Begin Recorded information

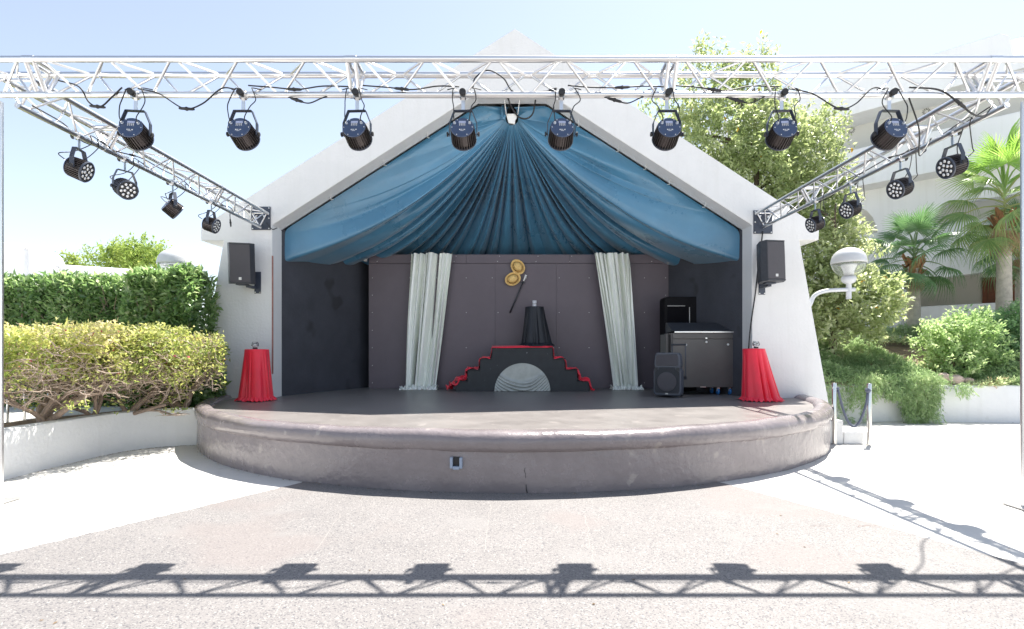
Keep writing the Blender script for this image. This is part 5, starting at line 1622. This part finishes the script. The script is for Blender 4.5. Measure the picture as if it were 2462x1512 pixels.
# rocks
for i, (u, v, w_, h_) in enumerate(((2292, 912, 0.34, 0.16), (2268, 906, 0.20, 0.13), (2325, 915, 0.22, 0.10))):
    c = PX(u, v, 9.95)
    b = MB(); b.lathe([(0.0, -0.5), (0.75, -0.42), (1.0, -0.05), (0.86, 0.35), (0.5, 0.52), (0, 0.55)], 14, (0, 0, 0))
    rs = random.Random(i)
    b.v = [(c.x + x * w_ / 2 * (1 + rs.uniform(-.16, .16)), c.y + y * w_ / 2.4 * (1 + rs.uniform(-.16, .16)), c.z + z * h_ * (1 + rs.uniform(-.15, .15))) for x, y, z in b.v]
    o = b.build('rock', M['rock'], None, smooth='auto')
    tag(o, ('largest pale pink rock on the right planter edge', 'small pale rock left of the larger pink rock', 'flat pale rock right of the larger pink rock')[i], 'rock', 'rocks in the planter')


# ------------------------------------------------------------------ palms
def frond_mesh(name, m_, seed, rad_=0.62, petiole=0.75, span=125, nseg=34, droop=0.35):
    """fan frond along +X: petiole then pleated fan with split drooping tips; z is up"""
    rs = random.Random(seed)
    vs, fs, vr = [], [], []

    def addq(pts, face, v_):
        n0 = len(vs)
        vs.extend(pts); vr.extend([v_] * len(pts)); fs.extend([tuple(i + n0 for i in f) for f in face])
    # petiole
    pp = [Vector((petiole * t, 0, 0.10 * math.sin(t * 2.6))) for t in (0, 0.25, 0.5, 0.75, 1)]
    pb_ = MB(); pb_.tube(pp, [0.022, 0.018, 0.015, 0.012, 0.010], 5, caps=False)
    addq([Vector(p) for p in pb_.v], pb_.f, 0.75)
    hub = pp[-1]
    for i in range(nseg):
        f = (i / (nseg - 1)) * 2 - 1
        a = R(span) * f
        L = rad_ * (1 - 0.22 * abs(f) ** 2) * rs.uniform(0.92, 1.06)
        wv = R(span) / nseg * 1.15
        v_ = min(1, max(0, rs.gauss(0.5, 0.14)))
        prev = None
        ts = (0.02, 0.25, 0.5, 0.68, 0.85, 1.0)
        ring_ = []
        for t in ts:
            rr = L * t
            half = rr * wv * (0.92 if t < 0.4 else 0.74 if t < 0.55 else max(0.03, (1 - t) / 0.45) * 0.62 * (0.55 / t) + 0.02)
            z = -droop * L * (max(0, t - 0.35) ** 2) * (0.9 + 0.4 * rs.random()) * 1.3 - 0.18 * rr * abs(f)
            cdir = Vector((math.cos(a), math.sin(a), 0)); nd = Vector((-math.sin(a), math.cos(a), 0))
            c = hub + cdir * rr + Vector((0, 0, z))
            rdg = 0.012 * min(1, t * 3) * (1 if t < 0.7 else 0.4)
            ring_.append((c - nd * half, c + Vector((0, 0, rdg)), c + nd * half))
        pts = [p for q in ring_ for p in q]
        fc = []
        for k_ in range(len(ts) - 1):
            fc += [(3 * k_, 3 * k_ + 1, 3 * k_ + 4, 3 * k_ + 3), (3 * k_ + 1, 3 * k_ + 2, 3 * k_ + 5, 3 * k_ + 4)]
        addq(pts, fc, v_)
    me = bpy.data.meshes.new(name)
    me.from_pydata([tuple(p) for p in vs], [], fs)
    at = me.attributes.new('var', 'FLOAT', 'POINT'); at.data.foreach_set('value', np.array(vr, np.float32))
    me.materials.append(m_)
    return me


FG = [frond_mesh('frond', M['lf_palm'], s_, droop=d_) for s_, d_ in ((1, 0.35), (2, 0.7), (3, 1.1))]
FYl = [frond_mesh('frond', M['lf_palm2'], s_, droop=d_) for s_, d_ in ((4, 0.45), (5, 0.9), (6, 1.3))]
FYl[0] = frond_mesh('frond', M['lf_bright'], 4, droop=0.30)
FD = [frond_mesh('dry_frond', M['lf_dry'], s_, 0.5, 0.5, 100, 22, 1.3) for s_ in (7, 8)]


def palm(label, x, y, z0, zc, tr, scale, fr, n, seed, dry=8, head=0.3):
    rs = random.Random(seed)
    root = thing('fan_palm', label, 'palm', (x, y, z0), 'fan palms before the hotel')
    prof = []
    m_ = 46
    for i in range(m_ + 1):
        t = i / m_
        prof.append((tr * (1.12 - 0.28 * t + (0.14 * max(0, 0.08 - t) / 0.08)) * (1 + 0.012 * math.sin(i * 2.4) + (0.012 if i % 2 else 0)), (zc - z0) * t))
    b = MB(); b.lathe(prof, 20, (x, y, z0)); b.build('trunk', M['palmbark'], root, smooth=True)
    b = MB()
    for q in range(34):
        a = rs.uniform(0, 6.28); zz = zc + rs.uniform(-0.25, 0.12) * scale
        d = Vector((math.cos(a), math.sin(a), 0)); t_ = Vector((-math.sin(a), math.cos(a), 0))
        p = Vector((x, y, zz)) + d * tr * 0.9
        e = p + d * rs.uniform(0.06, 0.14) + Vector((0, 0, rs.uniform(0.12, 0.25))) + t_ * rs.uniform(-.08, .08)
        b.prism([p - t_ * 0.05, p + t_ * 0.05, e + t_ * 0.02, e - t_ * 0.02], d * 0.02)
    b.build('fibre_boots', M['palmfibre'], root)
    for q in range(n):
        t = (q + 0.5) / n
        az = q * 2.399963 + rs.uniform(-.2, .2)
        el = R(82 - 128 * t ** 0.95 + rs.uniform(-8, 8))
        me = fr[min(2, int(t * 3))]
        s_ = scale * rs.uniform(0.86, 1.1)
        mx_ = Matrix.Translation((0, 0, zc - z0 + 0.02 + head * (1 - t))) @ Matrix.Rotation(az, 4, 'Z') @ Matrix.Rotation(-el, 4, 'Y') @ Matrix.Rotation(R(rs.uniform(-35, 35)), 4, 'X') @ Matrix.Scale(s_, 4)
        link('frond', me, root, mx_)
    for q in range(dry):
        az = q * 2.4 + rs.uniform(-.3, .3); el = R(rs.uniform(-78, -55))
        mx_ = Matrix.Translation((0, 0, zc - z0 - 0.02)) @ Matrix.Rotation(az, 4, 'Z') @ Matrix.Rotation(-el, 4, 'Y') @ Matrix.Rotation(R(rs.uniform(-30, 30)), 4, 'X') @ Matrix.Scale(scale * rs.uniform(0.6, 0.85), 4)
        link('dry_frond', FD[q % 2], root, mx_)
    return root


Y1 = 13.0
palm('smaller fan palm with green crown before the hotel arch', (2197 - U0) * Y1 / FPX, Y1, 1.1, CAMH + (VH - 640) * Y1 / FPX, 0.138, 0.86, FG, 24, 2, 8, 0.42)
Y2 = 12.3
palm('taller fan palm with yellowing fronds near the right edge', (2414 - U0) * Y2 / FPX, Y2, 1.1, CAMH + (VH - 528) * Y2 / FPX, 0.145, 1.02, FYl, 26, 9, 12, 0.85)
Y3 = 13.2
palm('fan palm half cut off by the right edge of the view', (2462 - U0) * Y3 / FPX, Y3, 1.1, CAMH + (VH - 600) * Y3 / FPX, 0.15, 0.85, FG, 18, 15, 8)

# ------------------------------------------------------------------ far trees on the left
for lab, u, v, ru, rv, yy, n_, sd in (('round light green tree far behind the left hedge', 285, 630, 98, 48, 30, 9000, 71), ('small tree top beside the white parapet behind the hedge', 165, 640, 26, 14, 30, 1200, 73)):
    k = yy / FPX
    c = PX(u, v, yy)
    cl = []
    rs = random.Random(sd)
    for q in range(9 if ru > 50 else 3):
        a = rs.uniform(0, 6.28); t = rs.uniform(0.2, 0.75)
        cl.append((c.x + ru * k * t * math.cos(a), c.y + ru * k * 0.5 * math.sin(a), c.z + rv * k * 0.55 * rs.uniform(-0.6, 0.75), ru * k * 0.42, ru * k * 0.4, rv * k * 0.5, 1))
    root = thing('far_tree', lab, 'tree', (c.x, c.y, 0), 'trees behind the left hedge')
    crown(root, cl, n_, 0.20, M['lf_far'], sd, up=0.5, vbase=0.5)
    limbs(root, Vector((c.x, c.y, 0)), cl, 0.22, M['barkdark'], sd)

# ------------------------------------------------------------------ dirt and dry leaf bits along the wall feet
r = np.random.default_rng(99)
pp = []
for p in spline([(x + 0.03, y - 0.02, 0) for x, y in pw[1:9]], 6):
    for _ in range(5): pp.append((p.x + abs(r.normal(0, 0.03)), p.y - abs(r.normal(0, 0.02)), 0.007))
for _ in range(120):
    a = r.uniform(R(-75), R(70)); q = arc(SR + 0.012 + abs(r.normal(0, 0.02)), a); pp.append((q.x, q.y, 0.009))
for _ in range(90):
    x = r.uniform(5.4, 12); pp.append((x, 9.78 - 0.06 * max(0, x - 7.4) - 0.05 - abs(r.normal(0, 0.05)), 0.007))
for _ in range(60):
    pp.append((r.uniform(-4.6, 8), r.uniform(3.5, 8.5) if r.random() < 0.5 else r.uniform(2.2, 4.2), 0.008))
pp = np.array([p for p in pp if np.hypot(p[0] - SX, p[1] - SY) > SR])
n = len(pp)
me = leaf_mesh('leaf_litter', pp, np.stack([r.normal(0, 1, n), r.normal(0, 1, n), np.zeros(n)], 1), np.stack([r.normal(0, .15, n), r.normal(0, .15, n), np.ones(n)], 1), 0.012 + 0.022 * r.random(n), 0.007 + 0.009 * r.random(n), leafmat('dry_litter', [(0.0, (0.10, 0.07, 0.045)), (1.0, (0.34, 0.24, 0.14))], 0.1, 0.8, 0.2), 0.1)
o = link('leaf_litter', me); tag(o, 'scattered dry leaf bits and dirt along the feet of the walls', 'leaf litter', kind='stuff')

End Recorded information

Directions:
Omit the pictures, then repeat exactly each line from the beginning of the listing through the line with "vs, fs, vr = [], [], []".

Response:
Keep writing the Blender script for this image. This is part 5, starting at line 1622. This part finishes the script. The script is for Blender 4.5. Measure the picture as if it were 2462x1512 pixels.
# rocks
for i, (u, v, w_, h_) in enumerate(((2292, 912, 0.34, 0.16), (2268, 906, 0.20, 0.13), (2325, 915, 0.22, 0.10))):
    c = PX(u, v, 9.95)
    b = MB(); b.lathe([(0.0, -0.5), (0.75, -0.42), (1.0, -0.05), (0.86, 0.35), (0.5, 0.52), (0, 0.55)], 14, (0, 0, 0))
    rs = random.Random(i)
    b.v = [(c.x + x * w_ / 2 * (1 + rs.uniform(-.16, .16)), c.y + y * w_ / 2.4 * (1 + rs.uniform(-.16, .16)), c.z + z * h_ * (1 + rs.uniform(-.15, .15))) for x, y, z in b.v]
    o = b.build('rock', M['rock'], None, smooth='auto')
    tag(o, ('largest pale pink rock on the right planter edge', 'small pale rock left of the larger pink rock', 'flat pale rock right of the larger pink rock')[i], 'rock', 'rocks in the planter')


# ------------------------------------------------------------------ palms
def frond_mesh(name, m_, seed, rad_=0.62, petiole=0.75, span=125, nseg=34, droop=0.35):
    """fan frond along +X: petiole then pleated fan with split drooping tips; z is up"""
    rs = random.Random(seed)
    vs, fs, vr = [], [], []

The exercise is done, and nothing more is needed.